__INSTRUCTION__
Output, word for word, every line from the start of the listing down to and including the line that contains "import bpy, math, numpy as np"; include nothing else.

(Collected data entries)
──────

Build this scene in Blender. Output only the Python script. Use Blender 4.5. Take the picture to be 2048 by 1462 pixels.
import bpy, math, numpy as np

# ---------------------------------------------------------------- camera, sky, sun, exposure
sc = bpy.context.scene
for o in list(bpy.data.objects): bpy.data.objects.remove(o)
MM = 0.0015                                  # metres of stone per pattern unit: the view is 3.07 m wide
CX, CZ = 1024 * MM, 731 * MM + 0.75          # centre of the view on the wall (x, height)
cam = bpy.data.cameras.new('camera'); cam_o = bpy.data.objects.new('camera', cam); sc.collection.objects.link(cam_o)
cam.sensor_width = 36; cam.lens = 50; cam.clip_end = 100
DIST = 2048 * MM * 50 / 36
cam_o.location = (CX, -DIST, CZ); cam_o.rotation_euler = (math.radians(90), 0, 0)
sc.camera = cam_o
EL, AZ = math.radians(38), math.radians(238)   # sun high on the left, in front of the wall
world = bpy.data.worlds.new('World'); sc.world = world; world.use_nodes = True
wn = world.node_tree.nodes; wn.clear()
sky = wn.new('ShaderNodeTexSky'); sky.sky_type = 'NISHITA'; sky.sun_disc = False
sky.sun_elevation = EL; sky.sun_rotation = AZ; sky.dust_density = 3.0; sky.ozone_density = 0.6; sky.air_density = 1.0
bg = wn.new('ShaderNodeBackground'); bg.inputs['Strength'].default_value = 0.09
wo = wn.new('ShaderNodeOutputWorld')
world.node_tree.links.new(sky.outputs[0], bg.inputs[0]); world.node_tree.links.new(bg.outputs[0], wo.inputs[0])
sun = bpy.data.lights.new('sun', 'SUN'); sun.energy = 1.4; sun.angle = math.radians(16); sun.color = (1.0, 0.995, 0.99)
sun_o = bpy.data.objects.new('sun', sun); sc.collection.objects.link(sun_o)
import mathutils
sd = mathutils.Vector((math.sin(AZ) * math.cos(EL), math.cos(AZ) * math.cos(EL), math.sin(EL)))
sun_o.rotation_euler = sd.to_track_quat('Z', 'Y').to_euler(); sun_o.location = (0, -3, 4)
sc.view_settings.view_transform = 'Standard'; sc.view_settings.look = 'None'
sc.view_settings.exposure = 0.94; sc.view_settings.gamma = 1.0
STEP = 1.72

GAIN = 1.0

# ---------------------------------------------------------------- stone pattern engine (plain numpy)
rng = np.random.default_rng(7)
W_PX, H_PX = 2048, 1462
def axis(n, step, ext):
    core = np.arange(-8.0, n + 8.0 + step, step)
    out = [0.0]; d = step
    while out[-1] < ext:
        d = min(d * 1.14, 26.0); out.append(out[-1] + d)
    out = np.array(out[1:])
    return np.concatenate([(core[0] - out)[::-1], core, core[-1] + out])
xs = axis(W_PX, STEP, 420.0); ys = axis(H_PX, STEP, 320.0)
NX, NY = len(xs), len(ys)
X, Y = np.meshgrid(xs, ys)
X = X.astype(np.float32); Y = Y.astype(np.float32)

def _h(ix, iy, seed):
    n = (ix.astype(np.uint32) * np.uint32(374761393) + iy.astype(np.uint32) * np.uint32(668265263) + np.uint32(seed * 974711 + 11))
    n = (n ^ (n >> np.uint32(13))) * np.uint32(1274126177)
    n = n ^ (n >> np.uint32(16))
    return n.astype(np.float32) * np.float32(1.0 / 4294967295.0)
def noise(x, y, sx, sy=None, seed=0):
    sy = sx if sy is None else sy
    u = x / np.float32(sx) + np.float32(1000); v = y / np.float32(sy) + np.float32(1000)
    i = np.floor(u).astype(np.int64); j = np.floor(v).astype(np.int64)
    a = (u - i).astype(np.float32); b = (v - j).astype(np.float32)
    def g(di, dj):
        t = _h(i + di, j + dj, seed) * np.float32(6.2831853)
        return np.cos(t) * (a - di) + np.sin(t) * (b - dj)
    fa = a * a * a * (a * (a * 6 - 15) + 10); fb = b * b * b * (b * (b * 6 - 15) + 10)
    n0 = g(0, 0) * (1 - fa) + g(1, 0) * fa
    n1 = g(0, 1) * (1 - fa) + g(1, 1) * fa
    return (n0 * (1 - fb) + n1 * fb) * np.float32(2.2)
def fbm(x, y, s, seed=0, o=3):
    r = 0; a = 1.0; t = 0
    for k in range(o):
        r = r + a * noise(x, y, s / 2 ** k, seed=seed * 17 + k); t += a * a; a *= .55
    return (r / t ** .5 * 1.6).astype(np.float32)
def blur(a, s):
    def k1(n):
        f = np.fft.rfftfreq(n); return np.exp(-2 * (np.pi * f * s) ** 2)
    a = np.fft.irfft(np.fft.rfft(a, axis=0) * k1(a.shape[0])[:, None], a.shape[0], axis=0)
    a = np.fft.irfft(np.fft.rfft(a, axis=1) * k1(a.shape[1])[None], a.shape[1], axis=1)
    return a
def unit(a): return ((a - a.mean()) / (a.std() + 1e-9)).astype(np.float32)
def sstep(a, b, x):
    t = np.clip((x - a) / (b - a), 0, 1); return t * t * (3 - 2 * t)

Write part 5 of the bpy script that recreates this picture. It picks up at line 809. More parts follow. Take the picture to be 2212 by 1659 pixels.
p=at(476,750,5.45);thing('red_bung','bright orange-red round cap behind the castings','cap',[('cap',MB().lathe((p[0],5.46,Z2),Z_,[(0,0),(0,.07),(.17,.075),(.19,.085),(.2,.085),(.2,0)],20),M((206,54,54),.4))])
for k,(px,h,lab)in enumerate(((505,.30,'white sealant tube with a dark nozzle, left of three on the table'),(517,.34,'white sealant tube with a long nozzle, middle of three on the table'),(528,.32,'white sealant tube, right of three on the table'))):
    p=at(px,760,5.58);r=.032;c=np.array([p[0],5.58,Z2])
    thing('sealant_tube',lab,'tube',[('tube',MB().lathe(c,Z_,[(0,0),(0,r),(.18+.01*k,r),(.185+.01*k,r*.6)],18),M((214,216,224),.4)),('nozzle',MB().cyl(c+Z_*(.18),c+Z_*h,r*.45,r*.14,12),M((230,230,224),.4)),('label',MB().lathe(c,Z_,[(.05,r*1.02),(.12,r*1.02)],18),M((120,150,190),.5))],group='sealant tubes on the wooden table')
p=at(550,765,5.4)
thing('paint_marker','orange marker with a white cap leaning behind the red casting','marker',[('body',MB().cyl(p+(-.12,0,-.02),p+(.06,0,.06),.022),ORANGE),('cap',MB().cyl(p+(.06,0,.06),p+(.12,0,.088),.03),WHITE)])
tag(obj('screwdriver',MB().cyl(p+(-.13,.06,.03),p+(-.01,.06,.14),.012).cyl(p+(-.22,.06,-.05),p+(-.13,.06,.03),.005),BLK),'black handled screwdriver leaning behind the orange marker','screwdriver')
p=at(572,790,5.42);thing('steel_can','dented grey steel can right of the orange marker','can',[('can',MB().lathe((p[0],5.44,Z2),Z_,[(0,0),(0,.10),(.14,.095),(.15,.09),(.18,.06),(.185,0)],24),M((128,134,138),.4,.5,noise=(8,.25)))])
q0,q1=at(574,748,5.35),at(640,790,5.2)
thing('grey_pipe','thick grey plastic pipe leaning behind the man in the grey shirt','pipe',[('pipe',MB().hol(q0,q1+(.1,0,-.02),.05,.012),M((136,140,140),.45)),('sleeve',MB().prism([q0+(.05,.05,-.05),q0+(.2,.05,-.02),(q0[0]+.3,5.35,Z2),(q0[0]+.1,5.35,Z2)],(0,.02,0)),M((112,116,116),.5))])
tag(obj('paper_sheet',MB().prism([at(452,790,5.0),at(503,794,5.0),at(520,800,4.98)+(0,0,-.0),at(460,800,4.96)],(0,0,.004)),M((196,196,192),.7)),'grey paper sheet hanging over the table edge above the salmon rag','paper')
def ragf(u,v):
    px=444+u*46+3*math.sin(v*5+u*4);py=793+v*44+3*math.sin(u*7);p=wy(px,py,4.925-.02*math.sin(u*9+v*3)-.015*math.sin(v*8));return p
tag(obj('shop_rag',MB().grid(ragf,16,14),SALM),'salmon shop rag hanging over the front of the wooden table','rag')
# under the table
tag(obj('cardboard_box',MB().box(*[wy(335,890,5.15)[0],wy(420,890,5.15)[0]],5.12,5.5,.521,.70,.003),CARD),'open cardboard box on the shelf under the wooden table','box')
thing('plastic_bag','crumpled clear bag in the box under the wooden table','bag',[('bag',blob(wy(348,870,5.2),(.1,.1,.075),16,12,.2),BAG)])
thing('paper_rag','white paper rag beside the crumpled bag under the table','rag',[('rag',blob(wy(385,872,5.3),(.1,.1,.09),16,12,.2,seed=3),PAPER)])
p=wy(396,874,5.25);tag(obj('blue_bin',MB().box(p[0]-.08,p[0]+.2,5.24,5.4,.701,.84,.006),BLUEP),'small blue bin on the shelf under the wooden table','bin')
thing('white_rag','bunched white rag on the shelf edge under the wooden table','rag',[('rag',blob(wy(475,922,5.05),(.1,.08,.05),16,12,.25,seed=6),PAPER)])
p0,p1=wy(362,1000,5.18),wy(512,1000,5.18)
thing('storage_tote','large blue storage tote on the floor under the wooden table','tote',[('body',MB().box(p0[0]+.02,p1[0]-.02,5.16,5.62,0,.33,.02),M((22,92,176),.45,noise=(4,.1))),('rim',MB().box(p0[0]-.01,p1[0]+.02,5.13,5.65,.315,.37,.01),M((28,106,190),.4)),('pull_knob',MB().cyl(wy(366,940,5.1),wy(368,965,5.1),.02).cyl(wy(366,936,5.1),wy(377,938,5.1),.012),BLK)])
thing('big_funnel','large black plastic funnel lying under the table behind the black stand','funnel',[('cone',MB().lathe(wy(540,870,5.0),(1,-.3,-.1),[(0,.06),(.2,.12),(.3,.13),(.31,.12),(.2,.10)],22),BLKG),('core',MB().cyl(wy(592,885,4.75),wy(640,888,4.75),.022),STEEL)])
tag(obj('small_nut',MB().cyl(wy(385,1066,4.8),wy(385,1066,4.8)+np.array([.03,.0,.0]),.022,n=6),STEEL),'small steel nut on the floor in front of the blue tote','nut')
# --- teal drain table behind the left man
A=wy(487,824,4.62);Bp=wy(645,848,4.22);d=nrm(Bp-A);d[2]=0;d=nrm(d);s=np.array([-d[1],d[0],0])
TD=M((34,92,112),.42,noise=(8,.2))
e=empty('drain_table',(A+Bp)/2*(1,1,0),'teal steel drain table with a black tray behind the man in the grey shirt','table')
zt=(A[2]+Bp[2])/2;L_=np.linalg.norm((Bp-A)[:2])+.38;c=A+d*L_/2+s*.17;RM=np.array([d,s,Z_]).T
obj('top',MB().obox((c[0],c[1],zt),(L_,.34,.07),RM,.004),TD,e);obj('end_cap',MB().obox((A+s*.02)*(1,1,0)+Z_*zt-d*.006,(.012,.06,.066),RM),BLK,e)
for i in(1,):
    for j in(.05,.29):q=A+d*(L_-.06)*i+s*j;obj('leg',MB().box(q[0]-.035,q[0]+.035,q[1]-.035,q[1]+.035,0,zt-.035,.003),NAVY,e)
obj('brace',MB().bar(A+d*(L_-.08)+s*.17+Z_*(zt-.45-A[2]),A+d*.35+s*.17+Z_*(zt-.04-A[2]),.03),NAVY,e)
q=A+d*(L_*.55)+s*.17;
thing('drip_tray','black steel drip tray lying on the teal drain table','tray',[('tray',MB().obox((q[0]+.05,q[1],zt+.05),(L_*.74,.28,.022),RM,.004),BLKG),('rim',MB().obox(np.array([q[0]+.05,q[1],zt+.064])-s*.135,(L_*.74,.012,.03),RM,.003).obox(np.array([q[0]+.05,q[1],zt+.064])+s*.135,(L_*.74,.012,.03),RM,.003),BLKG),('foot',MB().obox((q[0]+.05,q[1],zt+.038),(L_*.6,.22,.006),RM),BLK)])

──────

__ANSWER IN FULL__
Build this scene in Blender. Output only the Python script. Use Blender 4.5. Take the picture to be 2048 by 1462 pixels.
import bpy, math, numpy as np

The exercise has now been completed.